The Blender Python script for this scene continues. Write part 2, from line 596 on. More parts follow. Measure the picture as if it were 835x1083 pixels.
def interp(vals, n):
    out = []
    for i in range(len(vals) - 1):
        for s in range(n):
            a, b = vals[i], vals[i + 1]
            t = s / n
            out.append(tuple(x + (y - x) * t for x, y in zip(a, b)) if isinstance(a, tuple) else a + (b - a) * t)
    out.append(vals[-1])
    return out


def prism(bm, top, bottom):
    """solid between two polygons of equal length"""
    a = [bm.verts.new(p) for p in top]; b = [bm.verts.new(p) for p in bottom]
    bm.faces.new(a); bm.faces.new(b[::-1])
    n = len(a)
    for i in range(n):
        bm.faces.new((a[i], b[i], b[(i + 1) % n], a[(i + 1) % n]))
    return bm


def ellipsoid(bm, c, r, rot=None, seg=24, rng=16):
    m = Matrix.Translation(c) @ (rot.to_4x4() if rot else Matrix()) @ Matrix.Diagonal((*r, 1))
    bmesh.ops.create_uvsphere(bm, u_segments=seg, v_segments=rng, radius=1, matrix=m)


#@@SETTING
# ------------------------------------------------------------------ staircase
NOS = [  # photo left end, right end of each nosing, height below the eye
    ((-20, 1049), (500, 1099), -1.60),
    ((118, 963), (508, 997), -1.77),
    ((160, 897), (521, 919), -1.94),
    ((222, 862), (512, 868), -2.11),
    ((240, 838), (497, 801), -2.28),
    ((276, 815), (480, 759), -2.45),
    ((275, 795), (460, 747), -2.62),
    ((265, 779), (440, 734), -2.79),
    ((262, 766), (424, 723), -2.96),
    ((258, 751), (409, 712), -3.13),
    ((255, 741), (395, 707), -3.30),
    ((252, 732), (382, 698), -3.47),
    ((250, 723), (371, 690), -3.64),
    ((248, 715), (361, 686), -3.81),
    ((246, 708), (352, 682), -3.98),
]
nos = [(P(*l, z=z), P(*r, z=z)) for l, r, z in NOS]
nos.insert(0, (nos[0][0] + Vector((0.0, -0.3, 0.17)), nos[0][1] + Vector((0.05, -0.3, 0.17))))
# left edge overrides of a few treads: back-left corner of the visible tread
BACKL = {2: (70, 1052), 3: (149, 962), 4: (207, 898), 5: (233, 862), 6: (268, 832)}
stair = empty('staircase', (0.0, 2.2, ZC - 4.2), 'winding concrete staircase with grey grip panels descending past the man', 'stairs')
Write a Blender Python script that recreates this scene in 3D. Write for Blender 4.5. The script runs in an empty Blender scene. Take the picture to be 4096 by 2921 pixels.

———

▶ What to produce:
From the very first line of the data through the line with "v_segments=rng, radius=1, matrix=m)" in it, please reproduce each line exactly and output nothing more.

▶ Expected answer:
The Blender Python script for this scene continues. Write part 2, from line 596 on. More parts follow. Measure the picture as if it were 835x1083 pixels.
def interp(vals, n):
    out = []
    for i in range(len(vals) - 1):
        for s in range(n):
            a, b = vals[i], vals[i + 1]
            t = s / n
            out.append(tuple(x + (y - x) * t for x, y in zip(a, b)) if isinstance(a, tuple) else a + (b - a) * t)
    out.append(vals[-1])
    return out


def prism(bm, top, bottom):
    """solid between two polygons of equal length"""
    a = [bm.verts.new(p) for p in top]; b = [bm.verts.new(p) for p in bottom]
    bm.faces.new(a); bm.faces.new(b[::-1])
    n = len(a)
    for i in range(n):
        bm.faces.new((a[i], b[i], b[(i + 1) % n], a[(i + 1) % n]))
    return bm


def ellipsoid(bm, c, r, rot=None, seg=24, rng=16):
    m = Matrix.Translation(c) @ (rot.to_4x4() if rot else Matrix()) @ Matrix.Diagonal((*r, 1))
    bmesh.ops.create_uvsphere(bm, u_segments=seg, v_segments=rng, radius=1, matrix=m)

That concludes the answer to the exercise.